Given task.
Report back each line of the records that contains the string "part".

Task material.
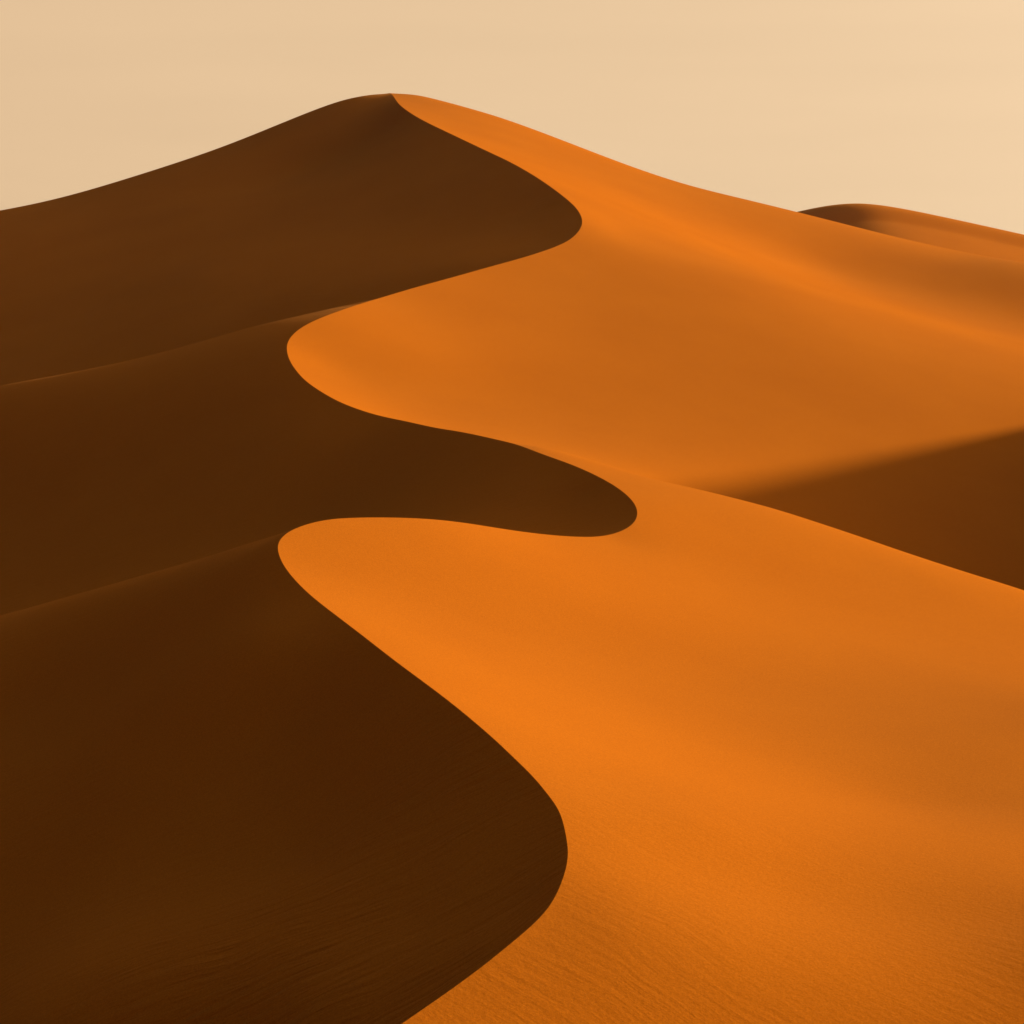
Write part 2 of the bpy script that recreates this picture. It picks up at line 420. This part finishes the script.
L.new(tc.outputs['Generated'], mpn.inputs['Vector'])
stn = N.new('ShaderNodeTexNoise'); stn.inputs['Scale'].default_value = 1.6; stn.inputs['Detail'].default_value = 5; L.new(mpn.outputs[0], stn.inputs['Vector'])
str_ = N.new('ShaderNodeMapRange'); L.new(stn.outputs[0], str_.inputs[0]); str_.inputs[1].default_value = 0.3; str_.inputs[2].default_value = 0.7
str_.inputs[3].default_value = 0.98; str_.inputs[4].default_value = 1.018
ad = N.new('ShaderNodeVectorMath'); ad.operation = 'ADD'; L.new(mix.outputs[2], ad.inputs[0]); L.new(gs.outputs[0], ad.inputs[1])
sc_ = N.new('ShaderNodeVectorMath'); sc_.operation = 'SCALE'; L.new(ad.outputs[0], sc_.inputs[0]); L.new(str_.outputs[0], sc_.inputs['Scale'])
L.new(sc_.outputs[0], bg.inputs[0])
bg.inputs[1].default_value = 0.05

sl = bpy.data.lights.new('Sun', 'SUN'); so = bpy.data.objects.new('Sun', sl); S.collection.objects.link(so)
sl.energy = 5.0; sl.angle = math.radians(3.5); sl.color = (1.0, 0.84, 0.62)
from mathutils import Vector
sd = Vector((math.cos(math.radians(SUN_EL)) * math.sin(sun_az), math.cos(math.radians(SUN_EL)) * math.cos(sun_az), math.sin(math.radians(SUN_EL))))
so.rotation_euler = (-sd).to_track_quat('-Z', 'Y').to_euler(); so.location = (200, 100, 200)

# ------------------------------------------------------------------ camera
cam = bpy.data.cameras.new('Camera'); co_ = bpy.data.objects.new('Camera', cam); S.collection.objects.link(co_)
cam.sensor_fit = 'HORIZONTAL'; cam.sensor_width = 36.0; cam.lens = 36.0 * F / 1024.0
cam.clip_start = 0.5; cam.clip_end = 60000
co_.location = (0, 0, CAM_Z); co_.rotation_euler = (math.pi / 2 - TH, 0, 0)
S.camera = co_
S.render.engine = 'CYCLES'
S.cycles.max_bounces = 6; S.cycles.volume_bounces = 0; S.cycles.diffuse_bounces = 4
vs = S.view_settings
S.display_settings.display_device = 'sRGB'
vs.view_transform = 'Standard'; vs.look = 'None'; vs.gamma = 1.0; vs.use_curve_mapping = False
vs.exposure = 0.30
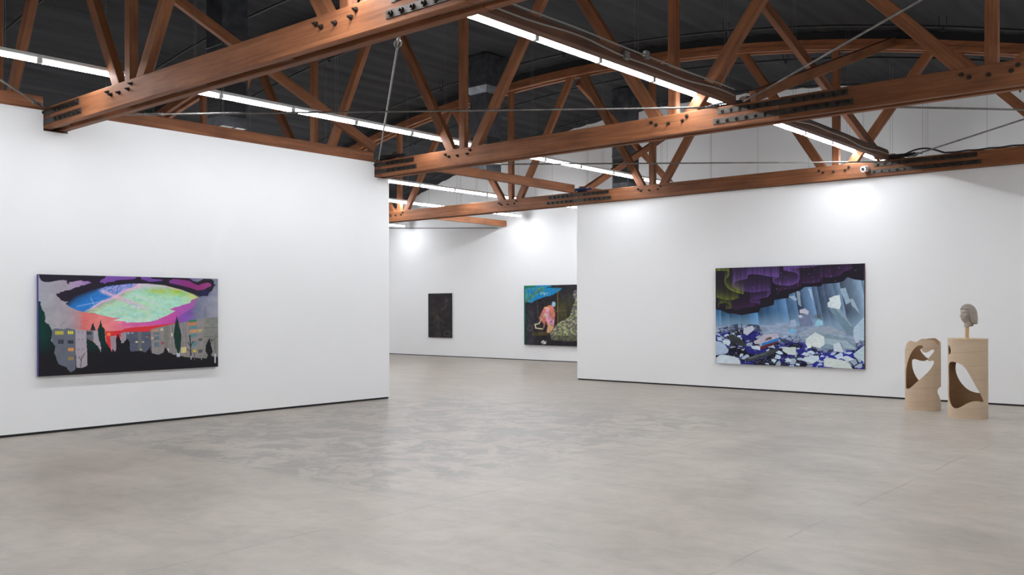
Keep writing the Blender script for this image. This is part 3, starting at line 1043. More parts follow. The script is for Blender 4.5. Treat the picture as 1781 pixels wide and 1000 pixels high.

Response to the exercise.
Write part 2 of the bpy script that recreates this picture. It picks up at line 420. This part finishes the script.
Keep writing the Blender script for this image. This is part 3, starting at line 1043. More parts follow. The script is for Blender 4.5. Treat the picture as 1781 pixels wide and 1000 pixels high.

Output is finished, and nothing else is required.